Keeping so many different teams of workers building separate components of the game on the same page led to other problems. Kotaku writes that the entire Star Marine assets had to be continually rewritten because the design targets were changing at CIG HQ. At one point, after months of work, CIG discovered that one of its contractors had created all of their content to the wrong scale — meaning none of it could be integrated into the game. Tearing up and redoing all that work was an agonizing process, and there’s apparently been a lot of work that needed to be redone at one point or another.


Rigbht now, Star Citizen’s plan is to bring one chapter of the campaign to a final polish, and then showcase that chapter as both an illustration that something is being done on the title and to demonstrate the art and style choices that have been shown in some screenshots and videos. Kotaku UK’s extensive reporting (which you really ought to read) notes that there is no sign of the fraud or rampant abuse of funds that some corners of the internet have insisted must exist.
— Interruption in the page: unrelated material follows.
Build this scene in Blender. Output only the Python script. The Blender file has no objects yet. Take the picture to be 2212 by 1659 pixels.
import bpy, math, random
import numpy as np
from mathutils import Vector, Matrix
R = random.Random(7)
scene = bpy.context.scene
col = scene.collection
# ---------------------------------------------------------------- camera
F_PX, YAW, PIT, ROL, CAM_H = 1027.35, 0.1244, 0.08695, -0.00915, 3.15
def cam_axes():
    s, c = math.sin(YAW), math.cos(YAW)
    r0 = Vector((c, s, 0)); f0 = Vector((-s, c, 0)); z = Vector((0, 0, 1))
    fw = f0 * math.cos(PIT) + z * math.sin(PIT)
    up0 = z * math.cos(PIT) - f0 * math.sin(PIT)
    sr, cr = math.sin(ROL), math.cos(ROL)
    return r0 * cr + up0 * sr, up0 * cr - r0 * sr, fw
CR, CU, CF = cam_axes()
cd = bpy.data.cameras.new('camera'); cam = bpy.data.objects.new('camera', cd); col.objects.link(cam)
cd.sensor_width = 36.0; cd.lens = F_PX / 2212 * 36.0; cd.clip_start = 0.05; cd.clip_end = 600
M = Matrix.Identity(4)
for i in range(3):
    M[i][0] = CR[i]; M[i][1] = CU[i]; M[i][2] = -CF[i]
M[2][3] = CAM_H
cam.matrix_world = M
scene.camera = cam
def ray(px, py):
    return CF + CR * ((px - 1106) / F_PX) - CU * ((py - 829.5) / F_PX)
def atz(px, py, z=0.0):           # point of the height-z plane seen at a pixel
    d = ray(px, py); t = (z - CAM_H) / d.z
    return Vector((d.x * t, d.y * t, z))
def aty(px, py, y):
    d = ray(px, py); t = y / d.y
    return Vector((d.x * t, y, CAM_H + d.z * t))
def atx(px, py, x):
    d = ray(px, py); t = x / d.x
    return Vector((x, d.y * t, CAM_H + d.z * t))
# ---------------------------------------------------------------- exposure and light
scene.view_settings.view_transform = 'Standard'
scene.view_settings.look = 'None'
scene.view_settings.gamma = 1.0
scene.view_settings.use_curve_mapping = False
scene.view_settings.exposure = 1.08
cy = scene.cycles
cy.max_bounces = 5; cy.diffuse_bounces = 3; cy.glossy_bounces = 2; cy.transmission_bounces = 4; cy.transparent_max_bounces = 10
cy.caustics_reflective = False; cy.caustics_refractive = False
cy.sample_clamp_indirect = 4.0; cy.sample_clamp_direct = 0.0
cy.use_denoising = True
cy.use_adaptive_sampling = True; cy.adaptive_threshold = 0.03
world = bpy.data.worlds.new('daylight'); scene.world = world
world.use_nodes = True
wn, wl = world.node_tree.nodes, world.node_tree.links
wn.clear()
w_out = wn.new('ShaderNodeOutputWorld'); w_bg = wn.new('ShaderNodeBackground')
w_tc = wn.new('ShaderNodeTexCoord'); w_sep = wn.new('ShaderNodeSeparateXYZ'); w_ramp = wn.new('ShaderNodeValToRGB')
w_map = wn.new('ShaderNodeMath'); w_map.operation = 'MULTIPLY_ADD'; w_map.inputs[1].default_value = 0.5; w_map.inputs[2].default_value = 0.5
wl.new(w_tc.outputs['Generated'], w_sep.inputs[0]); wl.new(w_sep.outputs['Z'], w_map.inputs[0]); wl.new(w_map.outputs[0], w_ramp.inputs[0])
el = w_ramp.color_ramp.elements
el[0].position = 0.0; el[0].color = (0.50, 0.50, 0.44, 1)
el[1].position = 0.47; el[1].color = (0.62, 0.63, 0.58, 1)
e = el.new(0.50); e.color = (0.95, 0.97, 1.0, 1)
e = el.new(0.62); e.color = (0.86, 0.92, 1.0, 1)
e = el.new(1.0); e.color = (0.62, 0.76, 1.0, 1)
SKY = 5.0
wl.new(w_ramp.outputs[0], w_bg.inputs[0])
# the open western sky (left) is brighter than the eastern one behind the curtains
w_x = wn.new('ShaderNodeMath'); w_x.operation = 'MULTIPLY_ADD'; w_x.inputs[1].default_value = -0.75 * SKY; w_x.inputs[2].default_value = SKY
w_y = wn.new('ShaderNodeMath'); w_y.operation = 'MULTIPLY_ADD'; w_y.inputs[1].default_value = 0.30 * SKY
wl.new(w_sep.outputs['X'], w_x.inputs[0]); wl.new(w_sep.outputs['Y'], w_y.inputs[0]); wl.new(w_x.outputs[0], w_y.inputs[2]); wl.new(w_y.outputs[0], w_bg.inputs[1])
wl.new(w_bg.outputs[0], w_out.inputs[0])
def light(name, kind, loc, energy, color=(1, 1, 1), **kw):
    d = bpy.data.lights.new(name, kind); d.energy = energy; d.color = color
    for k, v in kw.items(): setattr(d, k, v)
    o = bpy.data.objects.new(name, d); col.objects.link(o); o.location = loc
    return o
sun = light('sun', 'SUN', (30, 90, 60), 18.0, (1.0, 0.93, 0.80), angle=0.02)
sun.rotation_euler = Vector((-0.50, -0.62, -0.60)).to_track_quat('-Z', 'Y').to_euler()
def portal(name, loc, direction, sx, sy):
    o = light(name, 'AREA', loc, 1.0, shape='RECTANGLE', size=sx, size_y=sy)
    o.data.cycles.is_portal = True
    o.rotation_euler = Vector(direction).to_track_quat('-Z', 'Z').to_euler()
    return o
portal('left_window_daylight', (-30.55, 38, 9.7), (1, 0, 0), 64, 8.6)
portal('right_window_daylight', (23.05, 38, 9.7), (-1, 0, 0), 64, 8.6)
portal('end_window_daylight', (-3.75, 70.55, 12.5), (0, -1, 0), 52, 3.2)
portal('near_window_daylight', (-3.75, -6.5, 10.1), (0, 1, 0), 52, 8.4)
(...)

It also notes CIG has brought a great deal of development that used to be spun off to contractors in-house. The company has realigned itself to better execute its own vision. But that vision remains utterly unprecedented in terms of scope, and that alone could be enough to doom the project.
What people often don’t realize is that building a game as complex as Star Citizen requires an equally unprecedented level of backend management and system integration. You need a game engine that can tie all these various components together, a physics engine that can handle interactions between human beings, small starships, or giant capital ships. There was no way to jimmy the CryEngine into providing these capabilities without fundamentally rewriting it, because no other modern game has tried to do these things (Battlecruiser 3000 AD took a stab at it, but that game was stuck in its own development hell for years).
It’ll be surprising if we see Squadron 42 in 2017 at all, and Kotaku writes they still don’t expect Star Citizen to launch as a whole within the next year or two. When we’ll finally see the shipping title is anyone’s guess.